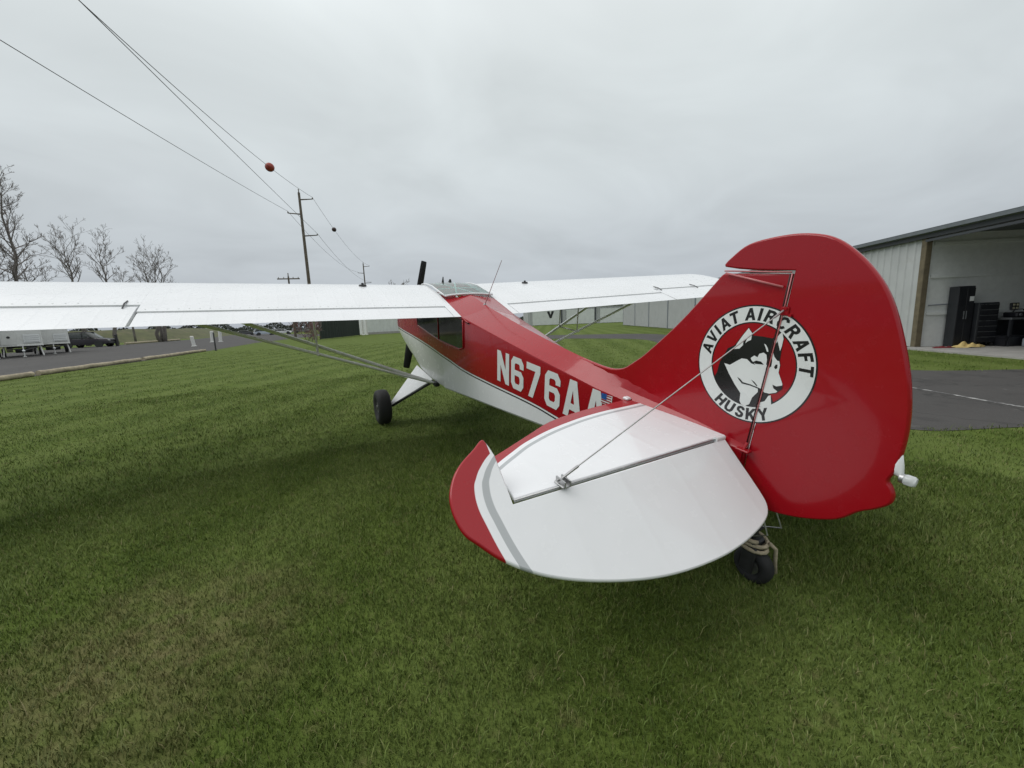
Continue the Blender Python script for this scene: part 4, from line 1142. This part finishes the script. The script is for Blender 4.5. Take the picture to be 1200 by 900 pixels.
# ------------------------------------------------------------------ tie-down rope on the tail wheel
M_ROPE = simple('tan_rope', (.40, .34, .24), .9, var=.25, scale=40, bmp=.5)
rope = empty('tie_down_rope', (.035, -.185, 0)); tag(rope, 'tan rope coiled round the tail wheel under the rudder', 'rope')
def coil(name, turns, rx, ry, z0, z1, r_, ph, off=(0, 0)):
    rs = random.Random(int(ph * 10)); P = []
    n = int(turns * 18)
    for i in range(n + 1):
        a = ph + 2 * math.pi * turns * i / n; k = 1 + .10 * math.sin(a * 1.7 + ph)
        P.append((off[0] + rx * k * math.cos(a), off[1] + ry * k * math.sin(a), z0 + (z1 - z0) * i / n + .020 * math.sin(a)))
    mb = MB(); mb.tube(P, r_, 7); return mb.build(name, M_ROPE, rope, smooth=True)
coil('rope_loop', 2.6, .062, .075, .195, .260, .0105, .3, (-.04, .035))
mb = MB(); mb.tube([(-.02, -.05, .235), (.012, -.065, .20), (.022, -.06, .12), (.05, -.05, .05), (.09, -.02, .030), (.14, .08, .030), (.26, .13, .028)], .0095, 7)
mb.build('rope_tail', M_ROPE, rope, smooth=True)

# ------------------------------------------------------------------ power line
M_POLE = simple('weathered_pole', (.115, .095, .075), .9, var=.3, scale=2.5, bmp=.4, dirt=((.20, .19, .17), 1.0, .5, .6))
M_WIRE = simple('wire', (.05, .05, .052), .6)
M_BALL = simple('marker_ball_red', (.30, .035, .02), .5, var=.2)
M_BALLK = simple('marker_ball_dark', (.04, .018, .018), .5, var=.2)
M_INS = simple('insulator', (.22, .20, .19), .3)
PD = Vector((14.65, 53.0, 0)).normalized(); PR = Vector((PD.y, -PD.x, 0))
def power_pole(name, loc, h, arms, label, sc=1.0, cross=None, r_=.17):
    e = empty(name, loc); tag(e, label, 'utility pole')
    mb = MB(); mb.tube([(0, 0, -.5), (0, 0, h * .5), (0, 0, h)], [r_ * 1.25, r_, r_ * .72], 12); mb.build('pole', M_POLE, e, smooth=True, angle=50)
    tips = []
    for z, side, ln in arms:
        mb = MB(); tip = PR * side * ln + Vector((0, 0, z + .10))
        mb.tube([Vector((0, 0, z)), tip], [.075, .05], 8); a_ = mb.build('arm', M_POLE, e, smooth=True)
        mb = MB(); mb.lathe([(-.02, .05), (.05, .09), (.09, .05), (.13, .08), (.18, .04), (.20, .001)], 10, 'z', tuple(tip)); mb.build('insulator', M_INS, a_, smooth=True)
        tips.append(Vector(loc) + tip + Vector((0, 0, .2)))
    mb = MB(); mb.lathe([(h - .02, .06), (h + .25, .05), (h + .35, .08), (h + .42, .001)], 8, 'z'); mb.build('top_pin', M_INS, e, smooth=True)
    if cross:
        mb = MB(); mb.box((-.06, -.07, cross - .08), (.06, .07, cross + .08)); 
        mb = MB(); a, b_ = -PR * 1.2, PR * 1.2
        mb.tube([a + Vector((0, 0, cross)), b_ + Vector((0, 0, cross))], .07, 6); c_ = mb.build('crossarm', M_POLE, e)
        for k in (-1.05, -.5, .5, 1.05):
            mb = MB(); p = PR * k; mb.lathe([(cross + .06, .03), (cross + .16, .05), (cross + .24, .001)], 8, 'z', (p.x, p.y, 0)); mb.build('insulator', M_INS, c_)
    return tips
ARMS = [(15.65, 1, 1.35), (14.10, -1, 1.35), (11.75, 1, 1.45)]
P1 = Vector((.335, 51.85, 0)); P2 = Vector((14.98, 104.86, 0)); P0 = P1 - (P2 - P1); P3 = P2 + (P2 - P1)
T0 = power_pole('utility_pole', P0, 13.6, [(12.7, 1, 1.35), (9.93, -1, 1.35), (13.03, 1, 1.45)], 'tall wooden utility pole left of the camera')
T1 = power_pole('utility_pole', P1, 16.4, ARMS, 'tall wooden utility pole with three stub arms rising behind the left wing', cross=5.4)
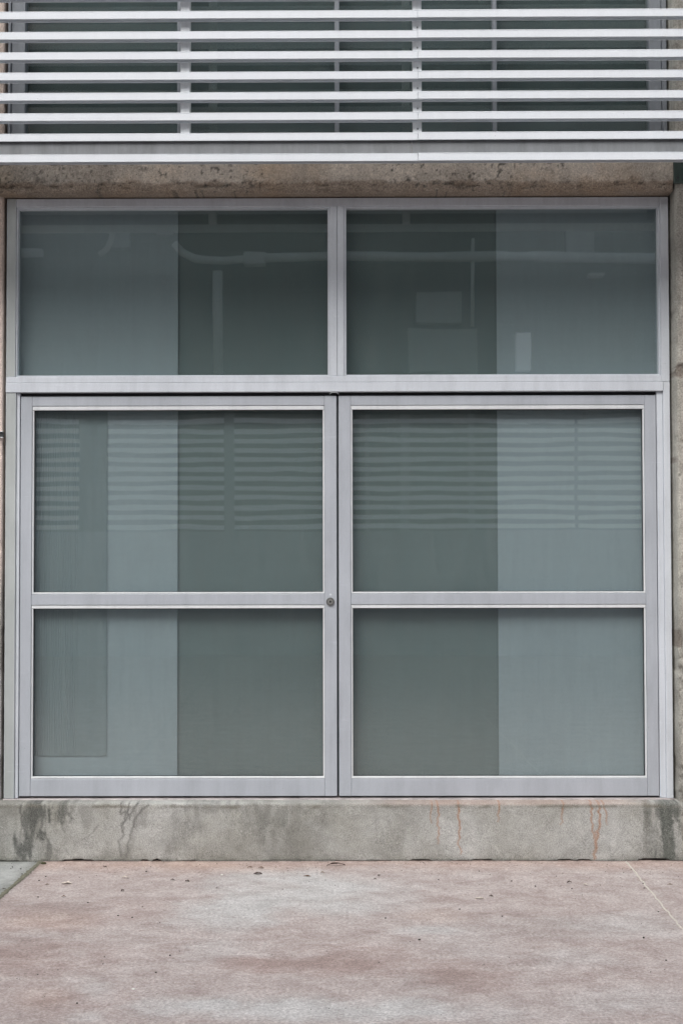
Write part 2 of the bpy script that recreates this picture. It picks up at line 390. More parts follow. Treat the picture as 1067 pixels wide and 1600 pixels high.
st = np.stack([np.clip(r, -.4, 1), gdk, np.clip(och, 0, 1), np.ones_like(r)], -1)
P = np.stack([Xg, Yg, (fbm(Xg*3, Yg*3, 4)-.5)*.004], -1)
tag(sheet('pavement', P, M_PINK, None, st), kind='structure')
# slab beyond the right joint is the same pour: continue it
P2x = np.linspace(2.6, 12, 60); YY, XX = np.meshgrid(np.linspace(.1, -14.97, 90), P2x, indexing='ij')
o = sheet('side_pavement', np.stack([XX, YY, XX*0-.001], -1), M_PINK, None, np.stack([XX*0+.14, XX*0, XX*0, XX*0+1], -1)); tag(o, kind='structure')
YY, UU = np.meshgrid(np.linspace(-1.72, -14.97, 100), np.linspace(0, 1, 60), indexing='ij'); XX = -16+(left_joint(YY)+16)*UU
tag(sheet('far_pavement', np.stack([XX, YY, XX*0-.001], -1), M_PINK, None, np.stack([XX*0+.14, XX*0, XX*0, XX*0+1], -1)), kind='structure')
# grey slab on the left
Ug2, = [np.linspace(0, 1, 120)]
YY, UU = np.meshgrid(np.linspace(.1, -1.7, 120), Ug2, indexing='ij'); XJ = left_joint(YY)-.022
XX = -9 + (XJ+9)*(1-(1-UU)**2)
pt = Paint(XX, YY); pt.over(sstep(.06, 0, XJ-XX+(fbm(XX*12, YY*12, 2)-.5)*.08)*.5, (.13, .135, .11))
pt.over(sstep(-.2, -.1, YY+(fbm(XX*10, YY*8, 9)-.5)*.12)*.45, (.16, .16, .135))
tag(sheet('grey_pavement', np.stack([XX, YY, XX*0-.003], -1), M_GREYPAVE, None, pt.get()), kind='structure')
# dirt-filled joint between the two slabs
M_DIRT = plain('joint_dirt', (.17, .165, .12), .95, .8, 60, .8)
yy = np.linspace(.05, -1.72, 600); J = []
for k, (dx, dz) in enumerate([(-.024, -.0015), (-.014, .002), (-.004, .003), (.004, .0015)]):
    w_ = (vnoise(yy*60, yy*0+k, 5+k)-.5)*.010
    J.append(np.stack([left_joint(yy)+dx+w_, yy, dz+(vnoise(yy*90, yy*0+k, 31+k)-.5)*.004], -1))
tag(sheet('slab_joint', np.array(J), M_DIRT), kind='structure')
# pale sealant line on the right
a0 = gp(978, 1347); a1 = gp(1067, 1455)
M_SEAL = plain('pale_sealant', (.60, .56, .50), .8, .5, 70)
tt = np.linspace(0, 6, 900); J = []
for dx, dz in ((-.0045, -.001), (-.002, .0032), (.002, .0032), (.0045, -.001)):
    wob = (vnoise(tt*26, tt*0, 3)-.5)*.010
    J.append(np.stack([a0[0]+(a1[0]-a0[0])*tt+dx+wob, a0[1]+(a1[1]-a0[1])*tt, .0005+dz+tt*0], -1))
tag(sheet('sealant_line', np.array(J), M_SEAL), kind='structure')

# ------------------------------------------------------------------ the building
B = empty('commercial_building', (0, 0, 0))
tag(B, 'weathered concrete building front with a pair of grey aluminium glazed doors above a stained plinth', 'building')
XLf, XRf, ZT, ZB = -1.8004, 1.6653, 3.4376, 0.3016     # outer frame on the plane y = 0
YPIER = -0.105                                  # front of the lintel
ZL = Z(290, YPIER)                                      # underside arris of the lintel front

# plinth -------------------------------------------------------------
prof = resample([(.06, ZB-.002), (YP+.012, ZB-.008)], .012)
prof = np.concatenate([prof[:-1], resample([(YP+.012, ZB-.008), (YP+.003, ZB-.012), (YP, ZB-.022)], .005)[:-1], resample([(YP, ZB-.022), (YP, -.015)], .0045)])
xs = np.arange(XLf-.10, XRf+.10, .0045)
A, T = np.meshgrid(xs, np.arange(len(prof)), indexing='xy')
Yq = prof[T, 0]; Zq = prof[T, 1]
front = sstep(.03, -.06, Yq)
Yq = Yq + front*((fbm(A*6, Zq*6, 3)-.5)*.010 + (fbm(A*70, Zq*70, 5, 2)-.5)*.0016)
Zq = Zq + (Zq > ZB-.03)*(fbm(A*9, A*0, 4)-.5)*.004*front
crk = (vnoise(A*7, A*0, 41) > .5)*sstep(.0, .012, vnoise(A*40, A*0, 42)*.005+.001-Zq)
big_ = sstep(.018, .0, Zq-.004)*((A > X(1013, 1343, YP)) & (A < X(1043, 1343, YP)))
arch = np.zeros_like(A)
for p0, p1, h in ((100, 146, 4), (222, 232, 3), (240, 252, 4), (870, 892, 3), (902, 922, 3), (997, 1046, 6), (738, 770, 3), (640, 675, 2)):
    x0, x1 = X(p0, 1345, YP), X(p1, 1345, YP); u = (A-x0)/(x1-x0)
    zz = h/560*np.sqrt(np.clip(4*u*(1-u), 0, 1)); arch = np.maximum(arch, ((u > 0) & (u < 1))*(Zq < zz+.001)*1.0)
Yq = Yq + .03*np.maximum(crk*.5, arch)
pp = Paint(A, Zq)
def pz(px, py): return at(px, py, YP)
def zw(px): return abs(at(px, 1300, YP)[0]-at(0, 1300, YP)[0])
pp.over(sstep(.38, .70, fbm(A*3.2, Zq*5, 11, 6))*.38, (.13, .13, .115))
pp.over(sstep(.48, .70, fbm(A*14, Zq*4+3, 13, 6))*.42*sstep(1.0, -.6, A), (.12, .115, .10))
pp.over(sstep(.035, -.01, Zq+(fbm(A*8, Zq*8, 8)-.5)*.07)*.45, (.12, .125, .10))
# dark water stains, left end
for i, (px, py, rx, ry, k) in enumerate([(45, 1275, 9, 26, .45), (36, 1325, 12, 22, .55), (53, 1275, 8, 22, .55), (66, 1270, 13, 18, .75), (62, 1305, 6, 10, .6), (100, 1270, 10, 18, .45),
        (80, 1330, 9, 14, .3), (290, 1290, 22, 16, .17), (400, 1290, 30, 20, .15), (445, 1275, 14, 22, .17), (340, 1262, 60, 6, .2)]):
    cx, cz = pz(px, py); pp.blob(cx, cz, rx/300, ry/300, (.07, .073, .066), min(1, k*1.8), 100+i, .9, 16, 7)
def D(pts, w, col, k, seed): pp.drip([pz(*p) for p in pts], w, col, k, seed)
DK = (.05, .05, .045)
for i, d in enumerate([[(48, 1256), (50, 1300), (46, 1330)], [(57, 1256), (55, 1280), (58, 1310)], [(70, 1258), (66, 1290), (60, 1308)], [(100, 1258), (98, 1290), (101, 1300)], [(66, 1300), (76, 1312), (74, 1335)], [(33, 1258), (34, 1300), (30, 1340)],
        [(188, 1256), (189, 1272), (197, 1268), (196, 1280), (192, 1300)], [(202, 1256), (200, 1275), (191, 1290), (193, 1305), (186, 1315), (188, 1338)],
        [(232, 1258), (220, 1266), (211, 1280), (207, 1300), (201, 1315), (199, 1338)], [(215, 1256), (206, 1270), (203, 1280)],
        [(155, 1290), (140, 1305), (120, 1318), (112, 1338)]]):
    D(d, .0052 if i < 10 else .004, DK, (.7 if i < 6 else .98) if i < 10 else .5, 200+i)
# right corner, black-green growth
for i, (px, py, rx, ry, k) in enumerate([(1043, 1275, 13, 34, .95), (1047, 1320, 12, 30, .9), (1030, 1268, 16, 16, .7), (1012, 1275, 7, 30, .55), (1020, 1318, 12, 26, .4), (1036, 1340, 20, 8, .6)]):
    cx, cz = pz(px, py); pp.blob(cx, cz, rx/300, ry/300, (.045, .055, .045), k, 130+i, .7, 14, 5)
D([(1008, 1256), (1010, 1300), (1006, 1330)], .008, (.12, .11, .09), .6, 230)
# rust runs
RU = (.34, .115, .015)
for i, (d, k, w) in enumerate([([(673, 1255), (674, 1286)], .8, .0040), ([(684, 1255), (685, 1300), (685, 1318)], .95, .0046), ([(716, 1255), (717, 1300), (716, 1318), (720, 1334)], 1.0, .0050),
        ([(780, 1254), (779, 1270), (777, 1284)], .9, .0044), ([(878, 1254), (879, 1272), (877, 1288)], .9, .0044), ([(923, 1254), (925, 1280), (927, 1310)], 1.0, .0050),
        ([(935, 1254), (936, 1285), (931, 1315), (928, 1343)], 1.0, .0060), ([(943, 1254), (947, 1275), (948, 1288)], .9, .0046), ([(930, 1300), (929, 1344)], .55, .008)]):
    D(d, w, RU, k, 250+i)
pp.over(sstep(ZB-.03, ZB-.008, Zq)*sstep(-.2, .5, A)*sstep(1.62, 1.3, A)*(.30+.35*fbm(A*5, A*0, 9)), (.40, .24, .19))
pp.over(sstep(.014, .002, np.abs(Zq-(ZB-.024)+(fbm(A*20, A*0, 16)-.5)*.012))*(.15+.6*sstep(.42, .68, fbm(A*11, A*0, 15, 5))), (.13, .115, .085))
pp.over(sstep(.010, .002, Zq+(vnoise(A*30, A*0, 43)-.5)*.010)*.75, (.05, .05, .042))
pp.over(np.maximum(crk*.7, arch)*.9, (.03, .028, .024))
sheet('plinth', np.stack([A, Yq, Zq], -1), M_PLINTH, B, pp.get())

# piers --------------------------------------------------------------
def pier(side):
    xin = XLf-.012 if side < 0 else XRf+.010        # reveal plane beside the frame
    tap = .003                                      # splay of the reveal
    xo = side*2.9 if side > 0 else -3.0
    s = side
    YPIER = -.115 if side > 0 else -.018; rd_ = 1.0 if side > 0 else .3
    prof = np.concatenate([resample([(xin-s*.0, .10), (xin+s*tap, YPIER+.030*rd_)], .010)[:-1],
                           resample([(xin+s*tap, YPIER+.030*rd_), (xin+s*(tap+.006*rd_), YPIER+.012*rd_), (xin+s*(tap+.022*rd_), YPIER)], .004)[:-1],
                           resample([(xin+s*(tap+.022*rd_), YPIER), (xin+s*.22, YPIER)], .007)[:-1],
                           resample([(xin+s*.22, YPIER), (xo, YPIER)], .06)])
    zs = np.concatenate([np.arange(-.015, 4.6, .008), np.arange(4.6, 8.0, .1)])
    ZZ, T = np.meshgrid(zs, np.arange(len(prof)), indexing='ij')
    Xp = prof[T, 0].copy(); Yp = prof[T, 1].copy()
    arris = np.exp(-((Xp-(xin+s*(tap+.012)))/.014)**2)
    chip = sstep(.60, .78, fbm(ZZ*16+side*9, T*.05, 51, 4))
    Xp = Xp + s*rd_*arris*((fbm(ZZ*9, ZZ*0+side, 52, 4)-.5)*.012 + chip*.012)
    Yp = Yp + (Yp < .0)*((fbm(ZZ*12, Xp*12, 53, 4)-.5)*.008 + arris*chip*.014)*rd_
    pn = Paint(Xp, ZZ)
    if side > 0:
        pn.over(arris*sstep(.42, .62, fbm(ZZ*14, Xp*30, 55))*.45, (.17, .16, .14))
        pn.over(sstep(xin+tap+.022, xin, Xp)*.45, (.40, .41, .37))
        pn.over(sstep(.95, .1, ZZ+(fbm(ZZ*4, Xp*20, 56)-.5)*1.0)*.38, (.30, .30, .285))
        pn.over(sstep(.5, .68, fbm(Xp*45, ZZ*3.5, 57, 4))*.6*sstep(1.3, .2, ZZ), (.13, .125, .11))
        pn.over(sstep(.5, .7, fbm(Xp*20, ZZ*6, 60, 4))*.35, (.19, .175, .15))
        # broken patch with rough aggregate
        for j, (px, py, rx, ry) in enumerate([(1064, 578, 9, 12), (1055, 716, 4, 6), (1062, 1000, 5, 16)]):
            cx, cz = at(px, py, -.115); dd = np.hypot((Xp-cx)/(rx/300), (ZZ-cz)/(ry/300)) + (fbm(Xp*70, ZZ*70, 58+j)-.5)*.9
            mk = sstep(1.1, .7, dd); Yp = Yp + mk*(.014+.010*vnoise(Xp*200, ZZ*200, 59)); pn.over(mk*.8, (.15, .12, .10))
    else:
        low = sstep(1.62, 1.30, ZZ+(fbm(ZZ*3, Xp*9, 61)-.5)*.35)
        pn.over(low*.9, (.40, .40, .38)); pn.over(low*sstep(.42, .66, fbm(Xp*40, ZZ*9, 62))*.8, (.11, .11, .10))
        pn.over(sstep(2.7, 3.1, ZZ+(fbm(ZZ*5, Xp*15, 63)-.5)*.4)*.5, (.30, .23, .18))
        pn.over(sstep(.04, .09, Yp)*.5, (.22, .15, .11))
    pn.over(sstep(.07, .0, ZZ+(fbm(ZZ*9, Xp*9, 64)-.5)*.05)*.75, (.06, .065, .055))
    sheet('pier', np.stack([Xp, Yp, ZZ], -1), M_PIER if side > 0 else M_PIERL, B, pn.get())
pier(-1); pier(1)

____

## Exercise directions
Set down word for word the lines from the first entry through the line with "mb.build('rope_tail', M_ROPE, rope, smooth=True)", both included, omitting pictures.

## Task answer
Continue the Blender Python script for this scene: part 4, from line 1142. This part finishes the script. The script is for Blender 4.5. Take the picture to be 1200 by 900 pixels.
# ------------------------------------------------------------------ tie-down rope on the tail wheel
M_ROPE = simple('tan_rope', (.40, .34, .24), .9, var=.25, scale=40, bmp=.5)
rope = empty('tie_down_rope', (.035, -.185, 0)); tag(rope, 'tan rope coiled round the tail wheel under the rudder', 'rope')
def coil(name, turns, rx, ry, z0, z1, r_, ph, off=(0, 0)):
    rs = random.Random(int(ph * 10)); P = []
    n = int(turns * 18)
    for i in range(n + 1):
        a = ph + 2 * math.pi * turns * i / n; k = 1 + .10 * math.sin(a * 1.7 + ph)
        P.append((off[0] + rx * k * math.cos(a), off[1] + ry * k * math.sin(a), z0 + (z1 - z0) * i / n + .020 * math.sin(a)))
    mb = MB(); mb.tube(P, r_, 7); return mb.build(name, M_ROPE, rope, smooth=True)
coil('rope_loop', 2.6, .062, .075, .195, .260, .0105, .3, (-.04, .035))
mb = MB(); mb.tube([(-.02, -.05, .235), (.012, -.065, .20), (.022, -.06, .12), (.05, -.05, .05), (.09, -.02, .030), (.14, .08, .030), (.26, .13, .028)], .0095, 7)
mb.build('rope_tail', M_ROPE, rope, smooth=True)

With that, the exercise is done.